The initiative will leverage Northeastern's innovative Nanoscale Offset Printing System, or NanoOPS, a manufacturing technology pioneered by the College's NSF Center for High-Throughput Nanotechnology (CHN), led by University Distinguished Professor Ahmed Busnaina and the William Lincoln Smith Chair in College of Engineering. NanoOPS can print nanoscale sensors and devices as small as 20 nanometers—more than 10,000 times thinner than a human hair—on various surfaces and 100 to 1,000 times faster than current electronic and inkjet-based 3D printing.

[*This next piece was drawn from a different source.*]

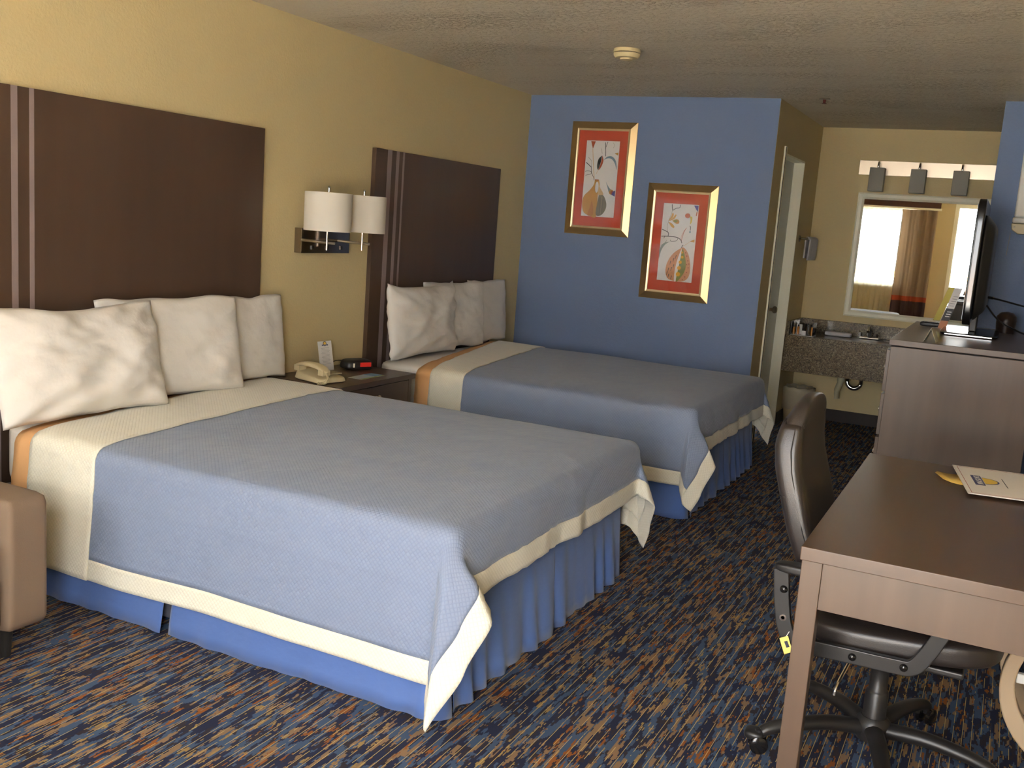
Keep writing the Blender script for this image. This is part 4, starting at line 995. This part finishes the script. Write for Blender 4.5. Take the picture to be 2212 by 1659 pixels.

Part of the new funding will be used to build infrastructure to characterize materials and test smart sensor prototypes, and to build generation 2 and 3 NanoOPS with enhanced capabilities at the institute, including the ability to print on any surface. The grant is matched by nearly $11 million in external funding through this collaboration between academia, industry and government.
In cooperation with:
Chesterton, DIC Corporation, DRAPER, CABLE, GE, MOXTEK, NASA, Northrop Grumman, Raytheon, Renesas Electronic, Milara, NBMC, Rogers Corporation, Tufts University, University of Massachusetts Boston and US Air Force.
Suggested Cluster Activities
- Design, develop and manufacture product prototypes based on technologies using smart sensors and advanced materials.
- Improvement of physical infrastructure, including purchase of instruments and equipment for material characterization and product testing
- Design and manufacture of 2nd generation NanoOPS that was capable of printing on any substrate.
- Workforce development, such as seminars and workforce training programs to introduce and expose a highly educated workforce currently out of the labor market.
- Study advanced materials and product lifecycle sustainability to ensure compliance with federal and state regulations.